>> Start RECORDS

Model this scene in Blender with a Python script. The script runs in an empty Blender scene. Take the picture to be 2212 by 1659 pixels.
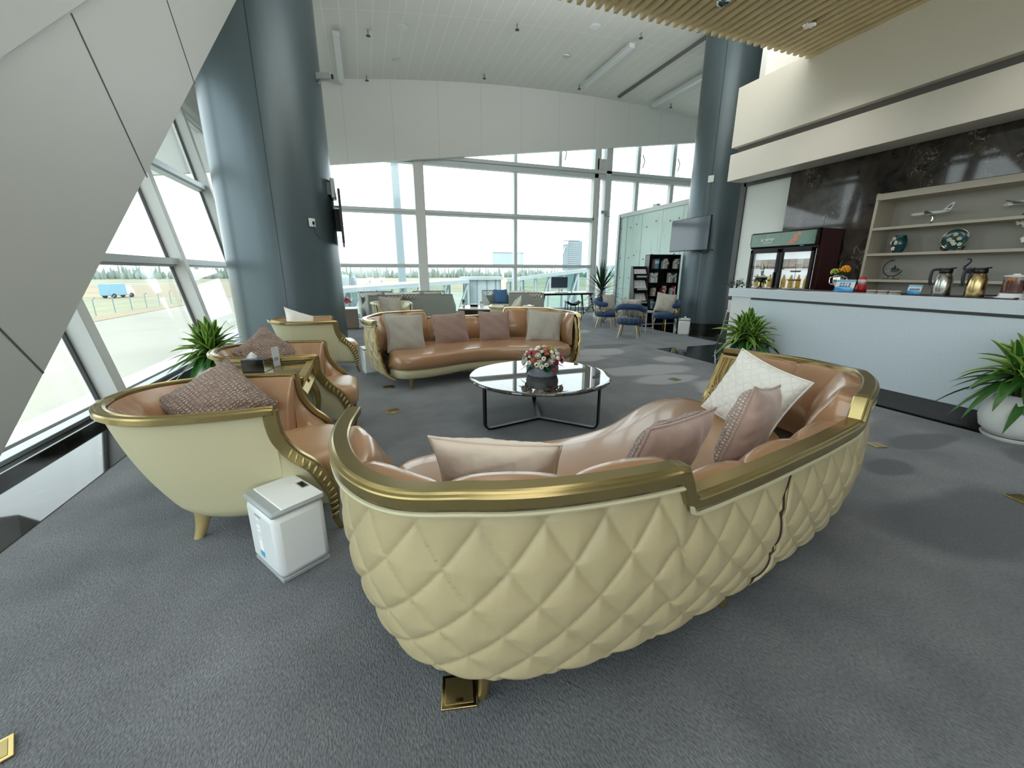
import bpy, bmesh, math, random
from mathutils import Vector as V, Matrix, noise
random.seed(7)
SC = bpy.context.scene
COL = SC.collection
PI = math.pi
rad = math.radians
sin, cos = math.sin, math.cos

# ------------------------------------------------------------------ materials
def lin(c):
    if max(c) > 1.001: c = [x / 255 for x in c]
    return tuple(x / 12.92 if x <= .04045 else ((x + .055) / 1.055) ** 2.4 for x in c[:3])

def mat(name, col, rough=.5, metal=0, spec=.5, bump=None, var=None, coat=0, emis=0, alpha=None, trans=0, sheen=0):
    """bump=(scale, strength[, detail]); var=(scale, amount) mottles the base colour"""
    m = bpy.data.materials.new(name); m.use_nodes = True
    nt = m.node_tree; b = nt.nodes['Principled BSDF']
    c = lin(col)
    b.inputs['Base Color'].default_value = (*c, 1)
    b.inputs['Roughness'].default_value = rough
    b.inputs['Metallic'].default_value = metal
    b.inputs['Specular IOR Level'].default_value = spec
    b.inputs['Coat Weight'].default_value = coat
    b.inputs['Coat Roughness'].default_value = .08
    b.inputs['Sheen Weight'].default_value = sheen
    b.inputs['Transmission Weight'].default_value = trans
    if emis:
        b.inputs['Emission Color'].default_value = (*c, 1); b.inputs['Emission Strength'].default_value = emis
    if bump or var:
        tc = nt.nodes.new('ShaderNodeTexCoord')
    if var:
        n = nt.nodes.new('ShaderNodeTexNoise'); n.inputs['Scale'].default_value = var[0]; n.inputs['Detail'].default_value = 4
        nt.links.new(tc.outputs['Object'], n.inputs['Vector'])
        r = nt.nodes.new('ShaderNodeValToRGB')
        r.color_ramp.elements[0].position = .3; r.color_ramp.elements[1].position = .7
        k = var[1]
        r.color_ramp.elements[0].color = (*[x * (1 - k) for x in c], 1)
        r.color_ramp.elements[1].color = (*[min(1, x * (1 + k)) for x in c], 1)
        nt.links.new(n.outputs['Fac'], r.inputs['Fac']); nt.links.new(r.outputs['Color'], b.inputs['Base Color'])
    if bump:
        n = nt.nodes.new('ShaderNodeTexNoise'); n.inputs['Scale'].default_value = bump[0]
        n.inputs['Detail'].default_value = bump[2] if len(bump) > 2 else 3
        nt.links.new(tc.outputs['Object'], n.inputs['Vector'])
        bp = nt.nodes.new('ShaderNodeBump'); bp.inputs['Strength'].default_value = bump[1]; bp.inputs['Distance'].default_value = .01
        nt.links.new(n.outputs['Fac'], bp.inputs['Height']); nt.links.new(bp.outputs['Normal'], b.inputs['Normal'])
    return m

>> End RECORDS
>> Start RECORDS

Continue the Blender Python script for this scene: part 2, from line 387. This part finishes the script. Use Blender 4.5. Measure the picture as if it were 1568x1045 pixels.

>> End RECORDS

PROBLEM TO WORK ON — Everything from the line with "Model this scene" down to the line with "return tuple(x /" in the data above should be copied exactly, with both end lines kept and the pictures left out.

OUTPUT OF THE EXERCISE —
Model this scene in Blender with a Python script. The script runs in an empty Blender scene. Take the picture to be 2212 by 1659 pixels.
import bpy, bmesh, math, random
from mathutils import Vector as V, Matrix, noise
random.seed(7)
SC = bpy.context.scene
COL = SC.collection
PI = math.pi
rad = math.radians
sin, cos = math.sin, math.cos

# ------------------------------------------------------------------ materials
def lin(c):
    if max(c) > 1.001: c = [x / 255 for x in c]
    return tuple(x / 12.92 if x <= .04045 else ((x + .055) / 1.055) ** 2.4 for x in c[:3])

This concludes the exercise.